WASHINGTON — U.S. factories saw orders for costly manufactured rise only marginally in November — falling short of expectations for a much bigger gain and underscoring the strains to the economy from housing and credit problems.

The Commerce Department reported Thursday that orders for "durable" goods — products expected to last at least three years — increased by just 0.1 percent last month. The tiny rise came after durable-goods orders fell by 0.4 percent in October. Economists were hoping for a larger rebound — of a 2.2 percent increase — in new orders placed at the nation's factories in November. Still, the November rise did mark the first increase in durable-goods orders in the last four months.

In other economics news, more people signed up for unemployment benefits last week, a sign that the job market is softening as the economy loses speed.

The Labor Department reported that new applications filed for unemployment insurance rose by a seasonally adjusted 1,000 to 349,000. Economists were expecting new filings for jobless benefits to dip to around 340,000 for last week.

Excluding volatile orders for transportation equipment, which can swing widely from month to month, demand for all other costly manufactured goods fell by 0.7 percent in November, marking the second straight monthly decline.

Orders for machinery, computers and electronic products, communications equipment, defense aircraft and fabricated metal products all posted declines in November. However, those losses were more than offset by gains in demand for electrical equipment and appliances, automobiles, commercial airplanes and primary metals, including steel. That led to the small rise in overall durable-goods orders in November.

Demand for capital goods, excluding aircraft — a category considered a good proxy for business investment — fell by 0.4 percent in November, the second straight monthly decline.

The economy, which logged its best growth in four years during the summer, probably slowed sharply to a pace of just 1.5 percent or less in the October-to-December quarter, according to analysts' projections. The sour housing market is expected to weigh on overall economic activity well into next year. Housing and credit problems have raised the odds that the economy could slip into a recession.

To prevent this from happening, the Federal Reserve has cut a key interest rate three times this year. The last cut, on Dec. 11, dropped the key rate to 4.25 percent, a two-year low. The Fed meets next in late January and many economists believe rates will be ordered lowered at that time.

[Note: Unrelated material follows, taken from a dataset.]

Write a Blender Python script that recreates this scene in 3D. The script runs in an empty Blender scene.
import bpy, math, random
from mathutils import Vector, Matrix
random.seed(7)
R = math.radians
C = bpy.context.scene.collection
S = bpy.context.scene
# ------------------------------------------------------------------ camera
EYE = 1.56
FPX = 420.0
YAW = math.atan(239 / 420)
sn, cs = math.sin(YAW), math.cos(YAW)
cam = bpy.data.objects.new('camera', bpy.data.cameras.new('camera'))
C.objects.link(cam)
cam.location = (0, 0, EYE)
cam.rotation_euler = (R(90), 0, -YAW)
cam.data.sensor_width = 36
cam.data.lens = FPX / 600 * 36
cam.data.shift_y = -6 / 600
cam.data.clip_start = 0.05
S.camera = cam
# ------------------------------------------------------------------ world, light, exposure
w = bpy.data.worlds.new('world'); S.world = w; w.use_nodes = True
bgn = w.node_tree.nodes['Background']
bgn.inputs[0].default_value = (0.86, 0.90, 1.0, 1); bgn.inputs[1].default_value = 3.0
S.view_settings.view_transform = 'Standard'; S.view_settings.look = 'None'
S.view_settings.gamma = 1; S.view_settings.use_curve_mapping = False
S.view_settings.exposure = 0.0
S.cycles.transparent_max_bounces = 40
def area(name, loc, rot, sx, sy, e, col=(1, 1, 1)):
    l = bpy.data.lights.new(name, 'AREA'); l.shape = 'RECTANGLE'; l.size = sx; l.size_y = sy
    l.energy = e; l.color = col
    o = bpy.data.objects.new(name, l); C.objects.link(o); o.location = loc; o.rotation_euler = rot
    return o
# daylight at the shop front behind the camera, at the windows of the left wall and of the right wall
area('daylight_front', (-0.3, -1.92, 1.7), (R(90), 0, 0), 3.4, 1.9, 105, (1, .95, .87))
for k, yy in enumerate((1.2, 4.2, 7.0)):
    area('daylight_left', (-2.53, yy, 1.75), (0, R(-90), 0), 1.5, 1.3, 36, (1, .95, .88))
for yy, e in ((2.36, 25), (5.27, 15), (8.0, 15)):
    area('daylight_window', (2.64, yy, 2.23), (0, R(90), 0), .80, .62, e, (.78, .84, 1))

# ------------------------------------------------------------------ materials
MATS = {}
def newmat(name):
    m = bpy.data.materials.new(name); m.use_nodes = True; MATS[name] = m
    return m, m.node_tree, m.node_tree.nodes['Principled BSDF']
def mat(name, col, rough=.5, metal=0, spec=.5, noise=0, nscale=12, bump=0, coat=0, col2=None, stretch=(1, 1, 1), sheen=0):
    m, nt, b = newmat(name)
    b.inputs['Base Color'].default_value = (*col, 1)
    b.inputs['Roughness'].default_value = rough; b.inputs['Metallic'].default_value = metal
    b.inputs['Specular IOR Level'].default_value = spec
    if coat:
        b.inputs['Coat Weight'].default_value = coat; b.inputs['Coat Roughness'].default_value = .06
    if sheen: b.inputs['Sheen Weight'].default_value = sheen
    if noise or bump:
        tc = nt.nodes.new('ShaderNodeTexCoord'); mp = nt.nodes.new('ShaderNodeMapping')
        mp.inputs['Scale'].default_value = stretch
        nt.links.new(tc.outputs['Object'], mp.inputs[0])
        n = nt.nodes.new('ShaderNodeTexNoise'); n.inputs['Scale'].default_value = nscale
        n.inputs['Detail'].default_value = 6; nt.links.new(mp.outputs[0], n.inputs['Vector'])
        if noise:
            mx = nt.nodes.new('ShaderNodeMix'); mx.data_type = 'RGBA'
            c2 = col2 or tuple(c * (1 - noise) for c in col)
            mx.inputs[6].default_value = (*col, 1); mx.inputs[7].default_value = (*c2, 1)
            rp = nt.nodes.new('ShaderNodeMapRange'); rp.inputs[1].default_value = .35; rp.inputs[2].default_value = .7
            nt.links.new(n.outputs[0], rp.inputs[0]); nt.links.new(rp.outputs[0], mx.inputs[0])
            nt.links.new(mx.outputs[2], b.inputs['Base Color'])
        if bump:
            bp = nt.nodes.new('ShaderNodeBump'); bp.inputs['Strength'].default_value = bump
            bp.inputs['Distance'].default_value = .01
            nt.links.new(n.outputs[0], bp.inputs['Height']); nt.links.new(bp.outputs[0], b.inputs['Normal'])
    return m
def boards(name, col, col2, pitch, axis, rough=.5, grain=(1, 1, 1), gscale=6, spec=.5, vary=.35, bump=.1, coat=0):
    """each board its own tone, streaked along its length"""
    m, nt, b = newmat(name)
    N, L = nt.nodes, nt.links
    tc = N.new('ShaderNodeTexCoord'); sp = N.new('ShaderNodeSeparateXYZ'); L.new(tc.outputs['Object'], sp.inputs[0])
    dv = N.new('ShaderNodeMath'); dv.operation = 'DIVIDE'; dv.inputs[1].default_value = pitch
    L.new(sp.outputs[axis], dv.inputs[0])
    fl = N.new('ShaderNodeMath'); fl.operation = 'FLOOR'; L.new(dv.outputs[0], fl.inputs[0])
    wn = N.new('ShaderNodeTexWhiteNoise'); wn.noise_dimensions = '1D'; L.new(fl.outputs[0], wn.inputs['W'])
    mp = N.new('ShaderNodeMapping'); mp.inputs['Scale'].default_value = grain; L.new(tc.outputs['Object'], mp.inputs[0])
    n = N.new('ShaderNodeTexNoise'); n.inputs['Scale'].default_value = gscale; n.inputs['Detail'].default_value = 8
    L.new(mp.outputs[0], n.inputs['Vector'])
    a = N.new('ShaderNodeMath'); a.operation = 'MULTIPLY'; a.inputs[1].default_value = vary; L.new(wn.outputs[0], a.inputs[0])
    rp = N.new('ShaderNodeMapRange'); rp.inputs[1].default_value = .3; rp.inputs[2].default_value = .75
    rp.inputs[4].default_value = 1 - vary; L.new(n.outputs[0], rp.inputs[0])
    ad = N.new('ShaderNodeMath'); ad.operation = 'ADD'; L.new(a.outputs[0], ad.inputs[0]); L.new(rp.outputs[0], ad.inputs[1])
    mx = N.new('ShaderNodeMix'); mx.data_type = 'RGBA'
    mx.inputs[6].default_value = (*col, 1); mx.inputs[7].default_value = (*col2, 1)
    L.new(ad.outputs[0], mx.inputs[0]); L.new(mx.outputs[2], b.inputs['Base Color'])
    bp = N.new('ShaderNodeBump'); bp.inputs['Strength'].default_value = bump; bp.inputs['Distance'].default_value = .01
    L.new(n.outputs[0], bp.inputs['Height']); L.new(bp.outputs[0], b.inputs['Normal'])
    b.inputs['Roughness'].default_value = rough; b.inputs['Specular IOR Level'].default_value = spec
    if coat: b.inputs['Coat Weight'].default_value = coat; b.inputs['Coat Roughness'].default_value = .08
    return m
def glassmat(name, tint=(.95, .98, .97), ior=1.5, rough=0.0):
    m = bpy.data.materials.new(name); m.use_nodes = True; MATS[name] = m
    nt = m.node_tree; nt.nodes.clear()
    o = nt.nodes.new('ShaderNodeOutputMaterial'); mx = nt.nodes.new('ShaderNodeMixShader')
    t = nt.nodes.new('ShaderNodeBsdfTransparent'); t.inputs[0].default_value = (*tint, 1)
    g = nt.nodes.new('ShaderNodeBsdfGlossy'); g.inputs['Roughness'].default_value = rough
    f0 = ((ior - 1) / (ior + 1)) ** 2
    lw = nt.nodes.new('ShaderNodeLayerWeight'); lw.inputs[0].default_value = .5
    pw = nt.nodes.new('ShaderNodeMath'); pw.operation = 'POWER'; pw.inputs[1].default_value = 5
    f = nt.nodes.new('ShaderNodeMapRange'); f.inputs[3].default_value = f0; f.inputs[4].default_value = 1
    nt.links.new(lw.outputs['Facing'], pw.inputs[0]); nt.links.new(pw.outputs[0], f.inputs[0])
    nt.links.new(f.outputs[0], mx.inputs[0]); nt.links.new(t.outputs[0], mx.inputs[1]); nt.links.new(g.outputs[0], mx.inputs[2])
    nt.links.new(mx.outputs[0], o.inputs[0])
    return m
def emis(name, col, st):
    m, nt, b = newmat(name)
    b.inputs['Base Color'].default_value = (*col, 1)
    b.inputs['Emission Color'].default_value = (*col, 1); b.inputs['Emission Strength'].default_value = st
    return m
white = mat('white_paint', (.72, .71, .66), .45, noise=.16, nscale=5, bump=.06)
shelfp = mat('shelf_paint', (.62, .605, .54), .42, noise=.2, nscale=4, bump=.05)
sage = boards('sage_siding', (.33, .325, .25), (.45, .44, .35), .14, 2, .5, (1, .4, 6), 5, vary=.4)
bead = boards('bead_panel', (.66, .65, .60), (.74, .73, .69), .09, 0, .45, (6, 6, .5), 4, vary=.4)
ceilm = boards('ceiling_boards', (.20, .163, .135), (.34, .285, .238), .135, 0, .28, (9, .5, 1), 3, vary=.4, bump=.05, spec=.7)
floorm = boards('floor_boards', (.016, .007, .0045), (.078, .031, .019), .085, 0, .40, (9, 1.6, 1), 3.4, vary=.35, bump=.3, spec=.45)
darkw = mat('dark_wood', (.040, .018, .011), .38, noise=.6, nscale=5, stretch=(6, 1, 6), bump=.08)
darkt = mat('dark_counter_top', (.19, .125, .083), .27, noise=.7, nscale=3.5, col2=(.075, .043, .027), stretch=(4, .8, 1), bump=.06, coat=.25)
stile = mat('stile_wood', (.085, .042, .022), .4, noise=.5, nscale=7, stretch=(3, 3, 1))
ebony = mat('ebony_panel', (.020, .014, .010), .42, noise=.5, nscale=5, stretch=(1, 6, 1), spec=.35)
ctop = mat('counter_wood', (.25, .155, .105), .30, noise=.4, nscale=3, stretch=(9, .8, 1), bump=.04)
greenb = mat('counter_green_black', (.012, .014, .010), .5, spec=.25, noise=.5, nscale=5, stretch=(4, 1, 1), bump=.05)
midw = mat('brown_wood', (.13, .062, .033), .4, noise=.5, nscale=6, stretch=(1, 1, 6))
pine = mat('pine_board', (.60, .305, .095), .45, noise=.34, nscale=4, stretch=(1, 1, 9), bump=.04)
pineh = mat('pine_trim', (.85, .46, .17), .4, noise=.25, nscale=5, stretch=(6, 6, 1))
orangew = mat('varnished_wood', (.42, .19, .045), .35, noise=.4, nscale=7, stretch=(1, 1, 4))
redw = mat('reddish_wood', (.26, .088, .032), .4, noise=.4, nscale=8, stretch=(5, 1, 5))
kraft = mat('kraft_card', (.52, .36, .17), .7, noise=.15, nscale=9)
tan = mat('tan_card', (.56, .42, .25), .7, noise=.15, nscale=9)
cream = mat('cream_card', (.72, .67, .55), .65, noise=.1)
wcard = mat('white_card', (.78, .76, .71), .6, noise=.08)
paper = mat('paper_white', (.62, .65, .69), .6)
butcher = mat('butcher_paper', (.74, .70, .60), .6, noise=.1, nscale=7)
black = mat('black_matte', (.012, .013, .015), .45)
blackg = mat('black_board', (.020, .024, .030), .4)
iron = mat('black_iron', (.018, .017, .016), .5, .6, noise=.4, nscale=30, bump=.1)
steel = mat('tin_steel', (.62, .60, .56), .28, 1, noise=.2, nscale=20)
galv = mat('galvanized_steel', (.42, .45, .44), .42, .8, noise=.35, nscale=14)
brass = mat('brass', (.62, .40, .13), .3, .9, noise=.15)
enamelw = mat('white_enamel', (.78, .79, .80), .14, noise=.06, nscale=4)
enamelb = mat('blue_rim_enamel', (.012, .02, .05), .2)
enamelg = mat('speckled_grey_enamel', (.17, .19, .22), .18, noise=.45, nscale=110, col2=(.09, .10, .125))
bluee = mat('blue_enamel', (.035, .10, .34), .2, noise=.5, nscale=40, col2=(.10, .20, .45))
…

One of the economy's brighter spots has been a pickup in sales of U.S. goods and services to foreign buyers. A drop in the value of the U.S. dollar, relative to other currencies, has bolstered U.S. exports. Those brisk sales were a key factor behind the economy's stellar growth in the summer. Sales of U.S. exports are expected continue to do well in the current quarter, helping to blunt some weakness from other parts of the economy.